Und das nicht aus ethischen, sondern aus rein praktischen Gründen, aus Gründen der Art des Medienkonsums der Digital Natives.

Die einzige offene Frage ist die: wer fängt die aufnahmebereiten jungen Medien-Konsumenten auf/ein? Die ausschließlich in Verwertungs-Logiken denkenden Profitmacher oder, zumindest teilweise, die staatlichen und gesellschaftlichen Interessen Verpflichteten?

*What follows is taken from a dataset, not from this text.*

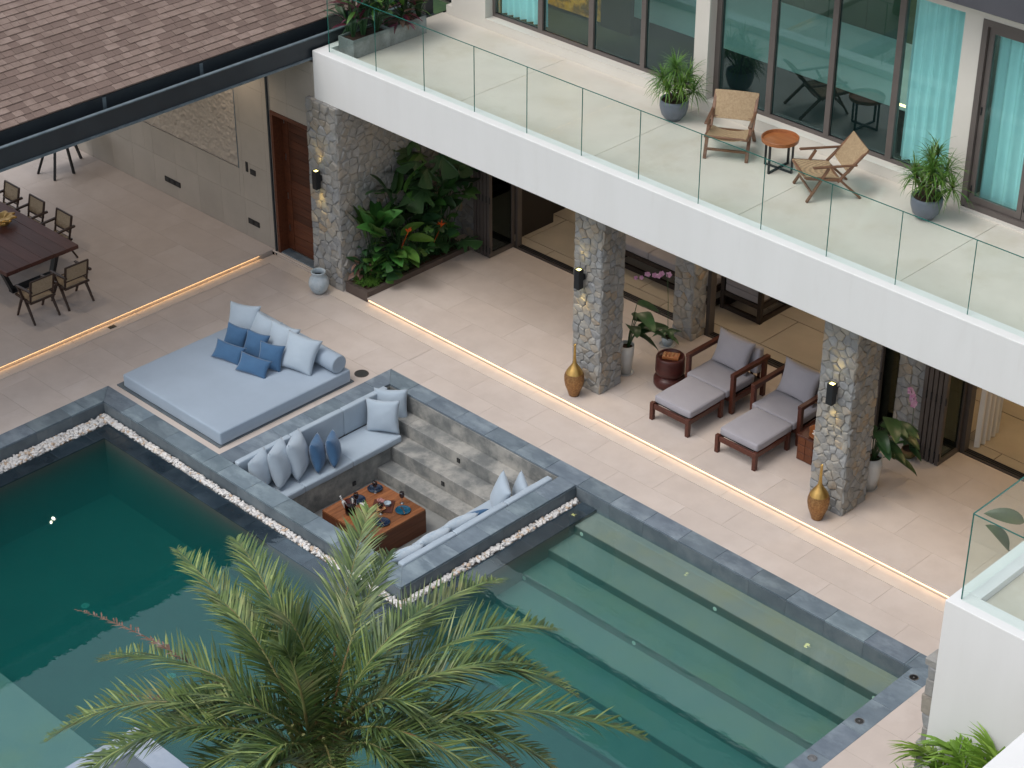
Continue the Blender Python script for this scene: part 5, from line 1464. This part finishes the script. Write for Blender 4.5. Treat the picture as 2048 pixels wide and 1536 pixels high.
paddle = leaf_mesh('paddle_leaf', .55, .25, .28, .55, mt='leaf')
paddle_d = leaf_mesh('dark_paddle_leaf', .55, .24, .28, .6, mt='leaf_d')
paddle_y = leaf_mesh('bright_paddle_leaf', .42, .17, .3, .6, mt='leaf_y')
big = leaf_mesh('large_leaf', .62, .34, .22, .7, lambda t: (1 - t) ** .45 * min(1, t * 6) ** .6, mt='leaf_d', wave=.01)
lance = leaf_mesh('lance_leaf', .34, .075, .3, .8, mt='leaf_y')
lance_d = leaf_mesh('dark_lance_leaf', .34, .08, .3, .8, mt='leaf_d')
lance_r = leaf_mesh('burgundy_lance_leaf', .36, .06, .3, .7, mt='red_leaf')
lance_t = leaf_mesh('dusty_lance_leaf', .22, .085, .3, .8, mt='tan_leaf')
mon = monstera_mesh('monstera_leaf', .30, 'leaf_d'); mon_g = monstera_mesh('green_monstera_leaf', .24, 'leaf')
for mm in (mon, mon_g): pass
pr3 = random.Random(17)
def plant(name, lb, cat, x, y, z, n, meshes, spread, hmin, hmax, el=(10, 75), s=(.8, 1.15), group=None, stem_mt='leaf_d', azc=None, azw=180, stem=True, rollr=25):
    t = thing(name, lb, cat, (x, y, z), group=group)
    sb = B()
    for i in range(n):
        az = pr3.uniform(-180, 180) if azc is None else azc + pr3.uniform(-azw, azw)
        h_ = pr3.uniform(hmin, hmax); r = spread * pr3.uniform(.2, 1)
        p = Vector((r * math.cos(R(az)), r * math.sin(R(az)), h_))
        e = pr3.uniform(*el)
        put(pr3.choice(meshes), t, p, az + pr3.uniform(-25, 25), e, pr3.uniform(-rollr, rollr), pr3.uniform(*s))
        if stem: sb.tube([(p.x * .12, p.y * .12, 0), (p.x * .55, p.y * .55, h_ * .62), p], [.012, .009, .006], 5, False)
    if stem: sb.build('stems', stem_mt, t, False)
    return t
pk = thing('planter_bed', 'low brown stone kerb round the tropical planter at the foot of the stone wall', 'planter', (-2.35, 2.5, 0))
KZ = .205
x = 1.30
for (a0, a1) in ((1.30, 2.35), (2.352, 3.2), (3.202, 3.84)):
    box('kerb', 'planter_edge', -2.12, -2.04, a0 if a0 > 1.31 else 1.382, a1, 0.007, KZ, pk, bevel=.003)
box('kerb', 'planter_edge', -2.64, -2.04, 1.292, 1.38, 0.007, KZ, pk, bevel=.003)
box('kerb', 'planter_edge', -2.64, -2.04, 3.842, 3.90, 0.103, KZ, pk, bevel=.003)
tag(box('bed_soil', 'soil', -2.66, -2.12, 1.38, 3.84, H1, KZ - .03, None), kind='stuff')
PZ = KZ - .03
L_ = [paddle]
plant('canna_plant', 'tall clump of upright paddle leaves left of the planter, by the stone corner', 'plant', -2.40, 1.80, PZ, 15, [paddle], .22, .80, 1.25, (50, 86), (1.1, 1.45), rollr=50)
plant('canna_plant', 'dark broad leaved plant in the middle of the planter with upright round leaves', 'plant', -2.42, 2.45, PZ, 14, [paddle_d, paddle_d, paddle], .30, .85, 1.55, (15, 80), (1.2, 1.6), rollr=50)
plant('canna_plant', 'bright lower paddle leaves reaching out over the middle of the planter', 'plant', -2.28, 2.2, PZ, 14, [paddle_y, paddle], .28, .35, .95, (0, 50), (1.0, 1.3), azc=-30, azw=80, rollr=35)
plant('monstera_plant', 'large split leaf monstera at the top back of the planter', 'plant', -2.40, 3.30, PZ, 26, [mon, mon, mon_g], .55, 1.45, 2.35, (-30, 40), (1.0, 1.7), azc=-40, azw=110, rollr=35)
plant('monstera_plant', 'dark split leaf monstera hanging low at the right end of the planter', 'plant', -2.30, 3.5, PZ, 16, [mon, mon_g, mon], .42, .3, 1.35, (-40, 25), (.9, 1.3), azc=-50, azw=90, rollr=35)
plant('monstera_plant', 'small monstera with round glossy leaves over the kerb', 'plant', -2.30, 2.0, PZ, 12, [mon_g, mon], .25, .15, .45, (-35, 25), (.7, 1.0), azc=-50, azw=90, rollr=30)
plant('heliconia_plant', 'dark upright heliconia with the left orange flower', 'plant', -2.38, 2.85, PZ, 11, [paddle_d, paddle_d, lance_d], .30, .5, 1.15, (10, 70), (.8, 1.1), azc=-30, azw=120, rollr=45)
plant('heliconia_plant', 'dark upright heliconia with the right orange flower', 'plant', -2.32, 3.2, PZ, 11, [paddle_d, paddle, lance_d], .30, .5, 1.2, (10, 70), (.8, 1.1), azc=-30, azw=120, rollr=45)
for (x, y, z, lb) in ((-1.95, 2.27, 1.14, 'left orange flower spike among the dark planter leaves'), (-1.95, 3.10, .95, 'right orange flower spike among the dark planter leaves')):
    b = B()
    for i in range(9):
        a = pr3.uniform(0, 6.28); e = pr3.uniform(.2, 1.4)
        d = Vector((math.cos(a) * math.cos(e), math.sin(a) * math.cos(e), math.sin(e))) * pr3.uniform(.07, .12)
        b.tube([(x, y, z), (x + d.x * .6, y + d.y * .6, z + d.z * .7), (x + d.x, y + d.y, z + d.z)], [.006, .012, .002], 5)
    b.tube([(x - .3, y, z - .6), (x, y, z)], .006, 5)
    tag(b.build('orange_flower', 'orange_fl'), lb, 'flower')
plant('philodendron_plant', 'dense dark low foliage filling the middle of the planter bed', 'plant', -2.38, 2.55, PZ, 34, [paddle_d, mon_g, lance_d, mon], .42, .2, 1.0, (-20, 60), (.55, .9), azc=-60, azw=120, rollr=40)
plant('philodendron_plant', 'dense dark foliage filling the back of the planter by the folded doors', 'plant', -2.38, 3.3, PZ, 34, [paddle_d, mon_g, mon], .40, .3, 1.5, (-20, 60), (.6, .95), azc=-50, azw=120, rollr=40)
plant('croton_plant', 'dusty pink leaved low plant at the left front of the planter', 'plant', -2.50, 1.60, PZ, 26, [lance_t, lance_t, lance_d], .16, .12, .42, (-10, 60), (.7, 1.1), rollr=40)
plant('fern_plant', 'dark feathery plant at the stone corner of the planter', 'plant', -2.52, 1.72, PZ, 30, [lance_d], .2, .25, .62, (0, 75), (.7, 1.2), rollr=40)
def tuft(bb, x, y, z, n, L, wd, up=(.5, 1.3)):
    for i in range(n):
        a = pr3.uniform(0, 6.28); e = pr3.uniform(*up); l_ = L * pr3.uniform(.6, 1.1)
        p0 = Vector((x, y, z)); d = Vector((math.cos(a), math.sin(a), 0)); s_ = Vector((-d.y, d.x, 0)) * wd / 2
        p1 = p0 + d * l_ * .45 * math.cos(e) + Vector((0, 0, l_ * .55 * math.sin(e))); p2 = p0 + d * l_ * .95 * math.cos(e * .7) + Vector((0, 0, l_ * .55 * math.sin(e) - l_ * .05))
        bb.add([p0 - s_ * .6, p0 + s_ * .6, p1 + s_, p1 - s_, p2], [(0, 1, 2, 3), (3, 2, 4)])
b = B()
for i in range(24): tuft(b, pr3.uniform(-2.60, -2.17), pr3.uniform(1.42, 1.75), PZ, 12, .26, .014)
tag(b.build('bright_grass', 'leaf_y'), 'bright green strappy grass along the front kerb of the planter', 'grass', kind='stuff')
b = B()
for i in range(60): tuft(b, pr3.uniform(-2.60, -2.13), pr3.uniform(1.8, 3.8), PZ, 12, .30, .02)
tag(b.build('dark_grass', 'leaf_d'), 'dark strappy ground cover under the planter leaves', 'grass', kind='stuff')

t = plant('banana_plant', 'broad leaved green plant seen through the glass corner railing on the right', 'plant', 11.25, 2.25, H1 + .35, 11, [paddle, paddle_y, paddle_d], .28, .15, .8, (10, 75), (.9, 1.3), azc=-40, azw=120, rollr=40)
tp = thing('plant_pot', 'low round grey pot holding the broad leaved plant near the right railing', 'pot', (11.25, 2.25, H1 + .001))
B().lathe([(0, .003), (.15, .003), (.22, .20), (.23, .36), (.215, .36), (.20, .30)], n=32).build('body', 'pot', tp, False, smooth=True)
B().disc((0, 0, .31), .20, 20).build('soil', 'soil', tp, False)
# ---- potted plants on the terrace
def lathe_pot(lb, x, y, z, prof, mt, soil_r, soil_z, n=36, wob=None, cat='pot', saucer=None, group=None, name='plant_pot'):
    t = thing(name, lb, cat, (x, y, z), group=group)
    B().lathe(prof, n=n, wob=wob).build('body', mt, t, False, smooth=True)
    B().disc((0, 0, soil_z), soil_r, 20).build('soil', 'soil', t, False)
    if saucer: B().lathe([(0, .003), (saucer, .003), (saucer + .015, .02), (saucer + .02, .02), (saucer + .005, .0)], n=28).build('saucer', 'pot_white', t, False)
    return t
lathe_pot('tall slim white pot half hidden behind the first stone column', 3.08, 2.66, H1 + .001, [(0, .004), (.10, .004), (.13, .38), (.14, .56), (.128, .56), (.12, .50)], 'pot_white', .125, .50, saucer=.13)
plant('alocasia_plant', 'dark green large leaved plant in the white pot behind the first column', 'plant', 3.08, 2.68, H1 + .5, 9, [big], .30, .15, .80, (-25, 30), (.75, 1.0), azc=30, azw=90, rollr=15)
lathe_pot('tall cream pot half hidden behind the second stone column', 8.15, 2.74, H1 + .001, [(0, .004), (.12, .004), (.17, .25), (.185, .45), (.175, .60), (.16, .60), (.165, .52)], 'pot_white', .16, .53, saucer=.13)
plant('alocasia_plant', 'dark green large leaved plant in the cream pot behind the second column', 'plant', 8.16, 2.76, H1 + .52, 15, [big], .32, .10, .95, (-30, 30), (.65, .95), azc=20, azw=110, rollr=15)
def orchid(x, y, lb, potmt, h, lean, n_fl, spray):
    t = thing('orchid_plant', lb, 'orchid', (x, y, H1 + .16))
    leafm = leaf_mesh('orchid_leaf', .30, .11, .3, .9, mt='leaf_d')
    for i in range(7): put(leafm, t, (0, 0, .02 + .02 * i), i * 55 + pr3.uniform(-15, 15), pr3.uniform(5, 45), 0, pr3.uniform(.8, 1.2))
    b = B(); pts = [Vector((0, 0, 0)), Vector((lean[0] * .3, lean[1] * .3, h * .6)), Vector((lean[0] * .75, lean[1] * .75, h)), Vector((lean[0] * 1.2, lean[1] * 1.2, h + spray[2] * .2)), Vector((lean[0] + spray[0], lean[1] + spray[1], h + spray[2]))]
    b.tube(pts, .005, 6); b.build('stem', 'leaf_d', t, False)
    for i in range(n_fl):
        f = i / max(1, n_fl - 1); p = pts[2].lerp(pts[4], f) + Vector((pr3.uniform(-.03, .03), pr3.uniform(-.03, .03), pr3.uniform(-.03, .03) + .04 * math.sin(f * 3.1)))
        fb = B(); r = .062 * (1 - .3 * f)
        nr = Vector((.6, -.7, .25)).normalized(); u = nr.orthogonal().normalized(); v = nr.cross(u)
        for k in range(5):
            a = 2 * math.pi * k / 5
            d = u * math.cos(a) + v * math.sin(a); e = u * -math.sin(a) + v * math.cos(a)
            fb.add([p, p + d * r * .6 + e * r * .42 + nr * .006, p + d * r, p + d * r * .6 - e * r * .42 + nr * .006], [(0, 1, 2, 3)])
        fb.build('flower', 'pink_flower', t, False)
lathe_pot('small white blue patterned orchid pot on a saucer by the rear stone column', 2.98, 3.88, H1 + .001, [(0, .004), (.08, .004), (.105, .10), (.11, .17), (.10, .17), (.10, .15)], 'jar', .10, .15, saucer=.13)
orchid(2.98, 3.88, 'pink orchid on a tall thin arching stem left of the lounge chairs', 'jar', 1.25, (-.05, -.06), 8, (-.42, -.30, -.12))
lathe_pot('round mossy clay orchid pot on a white saucer right of the second column', 8.10, 3.90, H1 + .001, [(0, .004), (.07, .004), (.125, .07), (.135, .12), (.12, .17), (.11, .17), (.115, .14)], 'pot_clay', .11, .15, saucer=.12)
orchid(8.10, 3.90, 'full pink orchid with upright flowers right of the second stone column', 'pot_clay', .85, (.0, -.02), 13, (-.03, -.10, .32))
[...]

Der blanke Populismus wird die Massen abkassieren, keine Frage. Wenn sich die Zivilgesellschaft, der staatliche und öffentlich-rechtliche Sektor weiter im Verlautbarungs-Feld einbunkern und dort systematisch nur noch die Ü70 ansprechen und sich nicht recht deutlich und prononciert um einen immersiven Zugang, der auch die Jungen interessiert, kümmern, wird das nur in kleinen Nischen stattfinden und die künftige Gesellschaft noch mehr spalten, als das jetzt schon der Fall ist.

Und der Journalismus selber ist auch gut beraten, wenn er vom biederen und gern allzu satt eingebetteten Verlautbarer wieder zum sorgenden Eintaucher in die Realwelten wird.